■ Given material:
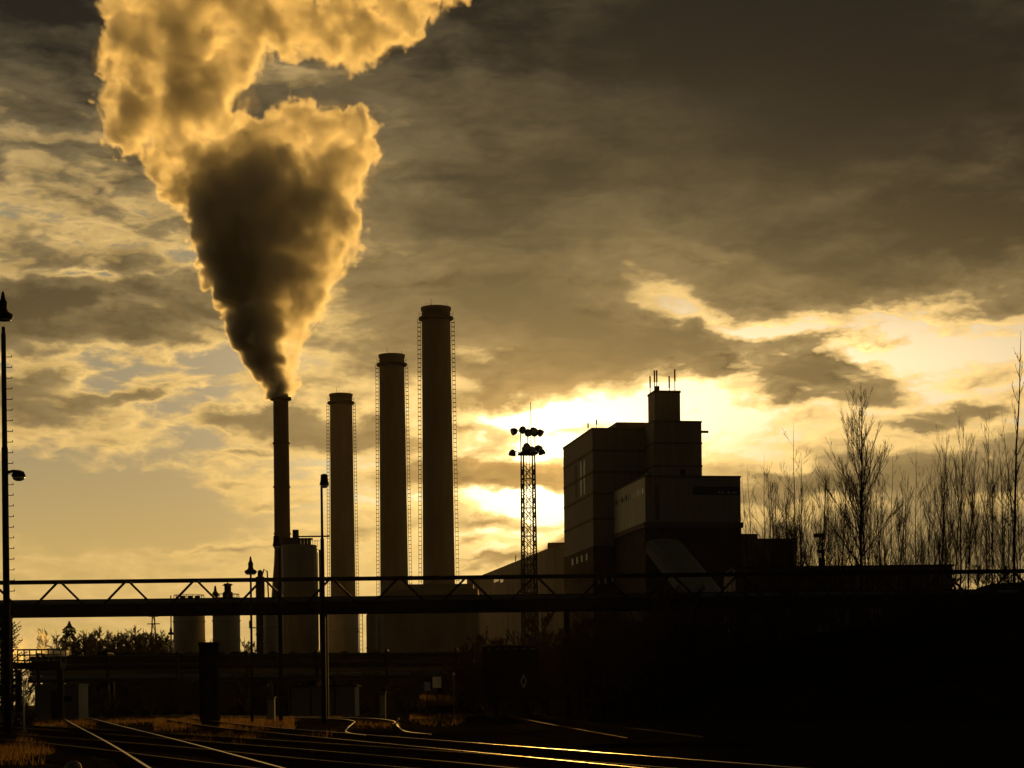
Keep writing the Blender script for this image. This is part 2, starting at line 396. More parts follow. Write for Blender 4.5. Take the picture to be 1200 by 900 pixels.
# ------------------------------------------------------------------ railway tracks
RT = 0.18
def resample(pts, step):
    pts = [Vector(p) for p in pts]; out = []
    # Catmull-Rom
    q = [pts[0] * 2 - pts[1]] + pts + [pts[-1] * 2 - pts[-2]]
    for i in range(1, len(q) - 2):
        n = max(2, int((q[i + 1] - q[i]).length / step))
        for k in range(n):
            t = k / n
            out.append(0.5 * ((2 * q[i]) + (q[i + 1] - q[i - 1]) * t + (2 * q[i - 1] - 5 * q[i] + 4 * q[i + 1] - q[i + 2]) * t * t + (3 * q[i] - q[i - 1] - 3 * q[i + 1] + q[i + 2]) * t ** 3))
    out.append(pts[-1]); return out
def sweep(mb, pts, prof, off):
    """sweep a closed section of (side, height) along a level line, shifted sideways"""
    i0 = len(mb.v); n = len(prof)
    for k, p in enumerate(pts):
        d = (pts[min(k + 1, len(pts) - 1)] - pts[max(k - 1, 0)]); d.z = 0; d.normalize(); s = Vector((d.y, -d.x, 0))
        for a, h in prof: mb.v.append(Vector((p.x, p.y, 0)) + s * (off + a) + Vector((0, 0, h)))
    for k in range(len(pts) - 1):
        for j in range(n):
            a, b = i0 + k * n + j, i0 + k * n + (j + 1) % n
            mb.f.append((a, b, b + n, a + n)); mb.sm.append(False)
    mb.f.append(tuple(i0 + j for j in range(n))); mb.f.append(tuple(i0 + (len(pts) - 1) * n + j for j in range(n))); mb.sm += [False, False]
sl_me = MB().box((0, 0, 0), (2.5, 0.25, 0.10)).build('sleeper', M_sleeper)
def track(name, pts, label, bed=0.0, shine=None, ymax=75):
    shine = shine or (M_raildull, M_raildull)
    c = resample([(x, y, 0) for x, y in pts], 0.8)
    t = thing(name, label, 'railway track', (0, 0, 0), 0, 'tracks of the railway yard')
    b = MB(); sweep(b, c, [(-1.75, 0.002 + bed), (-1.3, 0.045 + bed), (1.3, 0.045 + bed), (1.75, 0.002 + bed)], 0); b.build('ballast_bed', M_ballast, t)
    for s in (-1, 1):
        hw_ = 0.020 if shine[0] is M_rail else 0.007
        web = MB(); sweep(web, c, [(-0.06, 0.055), (-0.06, 0.075), (-0.012, 0.09), (-0.012, RT - 0.04), (-0.035, RT - 0.036), (-0.036, RT - 0.012), (-0.018, RT - 0.003), (0.018, RT - 0.003), (0.036, RT - 0.012), (0.035, RT - 0.036), (0.012, RT - 0.04), (0.012, 0.09), (0.06, 0.075), (0.06, 0.055)], s * 0.7525)
        w = web.build('rail', M_railweb, t)
        hd = MB(); sweep(hd, c, [(-hw_ - 0.001, RT - 0.006), (-hw_, RT - 0.0005), (0, RT), (hw_, RT - 0.0005), (hw_ + 0.001, RT - 0.006)], s * 0.7525)
        hd.build('rail_head', shine[(s + 1) // 2], w)
    acc = 0; made = 0
    for k in range(len(c) - 1):
        acc += (c[k + 1] - c[k]).length
        if acc >= 0.66 and c[k].y < ymax and made < 95:
            acc = 0; made += 1
            s = sl_me.copy(); COL.objects.link(s); s.parent = t
            d = (c[k + 1] - c[k]); s.location = (c[k].x, c[k].y, 0.018 + bed * 0.5 + 0.001 * (made % 3)); s.rotation_euler = (0, 0, math.atan2(d.y, d.x) - math.pi / 2)
    return t
track('railway_track', [(0.6, 6), (-3.45, 24), (-8.0, 44), (-16.8, 82), (-29, 135)], 'shiny straight track running away past the tall lamp mast towards the pale container', 0.000, (M_rail, M_rail))
track('railway_track', [(6.3, 6), (2.0, 23.5), (-4.75, 50), (-9.2, 68), (-16, 100), (-24, 140)], 'straight track passing between the snaking track and the dry grass', 0.004, (M_railworn, M_rail))
track('railway_track', [(-2.6, 47), (-3.45, 52), (-4.2, 62), (-4.85, 72), (-5.6, 82), (-7.3, 94), (-10.2, 104), (-15.5, 118), (-24, 139)], 'track with two bright rails snaking in an S bend past the freight wagon', 0.008, (M_rail, M_rail))
track('railway_track', [(2.6, 17), (-0.4, 27), (-4.9, 40), (-11.5, 58), (-19, 78)], 'dull track in the middle of the yard beside the low dry grass', 0.012)
track('railway_track', [(1.4, 15), (-3.1, 26.5), (-7.2, 37.7), (-13, 52), (-22, 72)], 'dull track crossing in front of the round stone at the lamp mast', 0.016)
# headshunt in front of the wagon
track('railway_track', [(3.0, 40), (2.0, 62), (1.1, 85), (0.5, 112)], 'dark siding track on which the freight wagon stands', 0.020)
bpy.data.objects.remove(sl_me)

# ------------------------------------------------------------------ pipe bridge across the picture
D1 = 98.0
zt, zm, zd, zb = ZAT(0, 682, D1), ZAT(0, 704, D1), ZAT(0, 709.5, D1), ZAT(0, 723, D1)
xl, xr = -34.0, 34.0
br = thing('pipe_bridge', 'long dark steel truss bridge with pipes crossing over the railway yard', 'bridge', (0, D1, 0))
W = 1.3
MB().box(((xl + xr) / 2, 0.0, (zd + zb) / 2), (xr - xl, 0.25, zd - zb)).build('girder', M_steel, br)
MB().box(((xl + xr) / 2, W, (zd + zb) / 2), (xr - xl, 0.25, zd - zb)).build('girder', M_steel, br)
MB().box(((xl + xr) / 2, W / 2, zb + 0.2), (xr - xl, W - 0.26, 0.12)).build('walkway', M_steel, br)
for yy in (0.0, W):
    MB().box(((xl + xr) / 2, yy, zt), (xr - xl, 0.12, 0.12)).build('top_chord', M_steel, br)
    MB().box(((xl + xr) / 2, yy + 0.09, zm), (xr - xl, 0.05, 0.06)).build('handrail', M_steel, br)
    for k in range(-1, 22 if yy == 0 else -1):
        pxc = 69.5 + 79.7 * k
        if pxc > 1420: break
        xc = P(pxc, 682 - pxc * 0.0113, D1).x; hb = 1.16
        for s in (-1, 1):
            MB().bar((xc + s * 0.08, yy, zt - 0.05), (xc + s * hb, yy, zd - 0.02), 0.10, 0.10).build('diagonal', M_steel, br)
MB().tube([(xl, 0.62, zd + 0.08), (xr, 0.62, zd + 0.08)], 0.16, 12).build('pipe', M_pipe, br)
MB().tube([(xl, 1.15, zd - 0.02), (xr, 1.15, zd - 0.02)], 0.12, 12).build('pipe', M_pipe, br)
for pxc in (4, 379, 665, 950):
    xc = P(pxc, 780, D1).x
    m = MB()
    for yy in (0, W): m.box((xc, yy, zb / 2), (0.24, 0.24, zb - 0.005))
    m.box((xc, W / 2, zb * 0.75), (0.12, W - 0.25, 0.12)); m.build('column', M_steel, br)

# ------------------------------------------------------------------ low pipe rack behind it
D2 = 150.0
rk = thing('pipe_rack', 'low rack carrying horizontal pipes behind the railway yard', 'pipe rack', (0, D2, 0))
a, b = P(34, 780, D2).x, P(556, 780, D2).x
for (py, dy, r, m) in ((793, 0.0, 0.26, M_pipe), (785, 0.9, 0.20, M_pipe), (779, 0.2, 0.24, M_steel), (771, 1.0, 0.28, M_steel), (768, 0.1, 0.14, M_steel)):
    z = CZ + (HY + 3 - py) / F * D2
    MB().tube([(a, dy, z), (b, dy, z)], r, 12).build('pipe', m, rk)
zlow = CZ + (HY + 3 - 797) / F * D2
zhi = CZ + (HY + 3 - 764) / F * D2
for yy in (-0.4, 1.5): MB().box(((a + b) / 2, yy, zlow + 0.12), (b - a, 0.14, 0.22)).build('beam', M_steel, rk)
for k in range(7):
    xc = a + (b - a) * (k + 0.14) / 6.4
    m = MB()
    for yy in (-0.4, 1.5): m.box((xc, yy + 0.16, zhi / 2), (0.2, 0.16, zhi))
    m.box((xc, 0.6, zhi + 0.06), (0.16, 2.3, 0.12)); m.build('support_frame', M_steel, rk)

# walkway platform with railing at the left, behind the mast
D3 = 112.0
pl = thing('platform', 'raised steel walkway with double railings beside the spruce branches', 'platform', (0, D3, 0))
a, b = P(14, 775, D3).x, P(71, 775, D3).x
ztop, zfl = ZAT(40, 761, D3), ZAT(40, 780, D3)
MB().box(((a + b) / 2, 0.6, zfl), (b - a, 1.4, 0.35)).build('deck', M_steel, pl)
for yy in (-0.05, 1.25):
    m = MB()
    for zz in (ztop, (ztop * 2 + zfl) / 3, (ztop + zfl * 2) / 3): m.bar((a, yy, zz), (b, yy, zz), 0.055)
    for k in range(5): m.bar((a + (b - a) * k / 4, yy + 0.06, zfl), (a + (b - a) * k / 4, yy + 0.06, ztop), 0.06)
    m.build('railing', M_galv, pl)
for xc in (a + 0.2, b - 0.15): MB().box((xc, 0.6, zfl / 2 - 0.1), (0.3, 0.3, zfl - 0.2)).build('leg', M_steel, pl)
pr = MB(); p = P(246, 850, 92)
pr.box((p.x, 92, ZAT(246, 757, 92) / 2), (0.78, 0.9, ZAT(246, 757, 92))).box((p.x, 92, ZAT(246, 757, 92) + 0.08), (0.84, 0.96, 0.16))
tag(pr.build('concrete_pier', M_pier), 'stout dark square concrete pier standing in the dry grass', 'pier')

# ------------------------------------------------------------------ chimneys
def chimney_mesh():
    t = thing('chimney', 'tallest concrete chimney, nearest to the lattice floodlight mast', 'chimney', (0, 0, 0), 0, 'row of three concrete chimneys')
    H = 93.0; r0, r1 = 4.0, 3.35
    m = MB(); prof = []
    for k in range(25): z = H * k / 24; prof.append((r0 + (r1 - r0) * (k / 24) ** 0.9, z))
    prof += [(r1 + 0.22, H), (r1 + 0.22, H + 0.6), (r1 - 0.5, H + 0.6), (r1 - 0.5, H - 1.5)]
    m.lathe(prof, n=64); m.build('shaft', M_conc, t)
    c = MB().lathe([(r1 + 0.05, H - 2.6), (r1 + 0.75, H - 2.3), (r1 + 0.75, H - 1.75), (r1 + 0.05, H - 1.7)], n=48); gal = c.build('gallery', M_dsteel, t)
    rl = MB()
    for zz in (0.55, 1.05):
        ring = [((r1 + 0.72) * math.cos(q * math.pi / 18), (r1 + 0.72) * math.sin(q * math.pi / 18), H - 1.75 + zz) for q in range(37)]
        rl.tube(ring, 0.035, 5, cap=False)
    rl.build('railing', M_dsteel, gal)
    for s in (-1, 1):
        l = MB()
        def off(z): return (r0 + (r1 - r0) * z / H) * s
        for d in (0.28, 0.95): l.tube([(off(4) + s * d, -0.4, 4), (off(H) + s * d, -0.4, H - 1.9)], 0.035, 4)
        for d in (0.28, 0.95): l.tube([(off(4) + s * d, 0.4, 4), (off(H) + s * d, 0.4, H - 1.9)], 0.035, 4)
        z = 5.0
        while z < H - 2.2:
            x = off(z); l.box((x + s * 0.6, 0, z), (0.7, 0.8, 0.085)); z += 1.05
        l.build('ladder', M_steel, t)
    for q in (0.7, 1.9, 4.4):
        MB().tube([(r1 * math.cos(q), r1 * math.sin(q), H), (r1 * math.cos(q), r1 * math.sin(q), H + 2.2)], 0.04, 4).build('lightning_rod', M_steel, t)
    return t
ch = chimney_mesh()
Hc = 93.6
def put_chimney(o, pxt, pyt):
    u, v = uv(pxt, pyt); D = (Hc - CZ) / v; o.location = (u * D, D, 0); return D
ch2, ch3 = copy_tree(ch), copy_tree(ch)
DC = put_chimney(ch, 510.8, 360.5)
put_chimney(ch2, 459, 416); put_chimney(ch3, 399.5, 462)
ch2['label'] = 'concrete chimney in the middle of the row of three'
ch3['label'] = 'concrete chimney beside the steel stack, lowest looking of the row of three'
DS = 560.0
top = P(329, 462, DS)
st = thing('steel_chimney', 'slim dark steel chimney with smoke pouring out of its top', 'chimney', (top.x, DS, 0))
H = top.z
rs = 2.2
m = MB(); m.lathe([(4.3, 0), (4.2, H * 0.1), (rs + 0.9, H * 0.36), (rs + 0.15, H * 0.46), (rs, H * 0.5), (rs - 0.1, H - 4), (rs - 0.15, H), (rs - 0.5, H), (rs - 0.5, H - 2)], n=40); m.build('shaft', M_dsteel, st)
MB().lathe([(rs, H - 1.8), (rs + 0.7, H - 1.6), (rs + 0.7, H - 0.9), (rs, H - 0.85)], n=40).build('collar', M_dsteel, st)
for zz in (0.55, 0.7, 0.84): MB().lathe([(rs, H * zz), (rs + 0.16, H * zz), (rs + 0.16, H * zz + 0.4), (rs, H * zz + 0.4)], n=40).build('ring_flange', M_dsteel, st)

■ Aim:
Output exactly the span of lines from the top of the listing through the line holding "t = thing(name, label, 'railway", and leave every picture out.

■ Answer below:
Keep writing the Blender script for this image. This is part 2, starting at line 396. More parts follow. Write for Blender 4.5. Take the picture to be 1200 by 900 pixels.
# ------------------------------------------------------------------ railway tracks
RT = 0.18
def resample(pts, step):
    pts = [Vector(p) for p in pts]; out = []
    # Catmull-Rom
    q = [pts[0] * 2 - pts[1]] + pts + [pts[-1] * 2 - pts[-2]]
    for i in range(1, len(q) - 2):
        n = max(2, int((q[i + 1] - q[i]).length / step))
        for k in range(n):
            t = k / n
            out.append(0.5 * ((2 * q[i]) + (q[i + 1] - q[i - 1]) * t + (2 * q[i - 1] - 5 * q[i] + 4 * q[i + 1] - q[i + 2]) * t * t + (3 * q[i] - q[i - 1] - 3 * q[i + 1] + q[i + 2]) * t ** 3))
    out.append(pts[-1]); return out
def sweep(mb, pts, prof, off):
    """sweep a closed section of (side, height) along a level line, shifted sideways"""
    i0 = len(mb.v); n = len(prof)
    for k, p in enumerate(pts):
        d = (pts[min(k + 1, len(pts) - 1)] - pts[max(k - 1, 0)]); d.z = 0; d.normalize(); s = Vector((d.y, -d.x, 0))
        for a, h in prof: mb.v.append(Vector((p.x, p.y, 0)) + s * (off + a) + Vector((0, 0, h)))
    for k in range(len(pts) - 1):
        for j in range(n):
            a, b = i0 + k * n + j, i0 + k * n + (j + 1) % n
            mb.f.append((a, b, b + n, a + n)); mb.sm.append(False)
    mb.f.append(tuple(i0 + j for j in range(n))); mb.f.append(tuple(i0 + (len(pts) - 1) * n + j for j in range(n))); mb.sm += [False, False]
sl_me = MB().box((0, 0, 0), (2.5, 0.25, 0.10)).build('sleeper', M_sleeper)
def track(name, pts, label, bed=0.0, shine=None, ymax=75):
    shine = shine or (M_raildull, M_raildull)
    c = resample([(x, y, 0) for x, y in pts], 0.8)
    t = thing(name, label, 'railway track', (0, 0, 0), 0, 'tracks of the railway yard')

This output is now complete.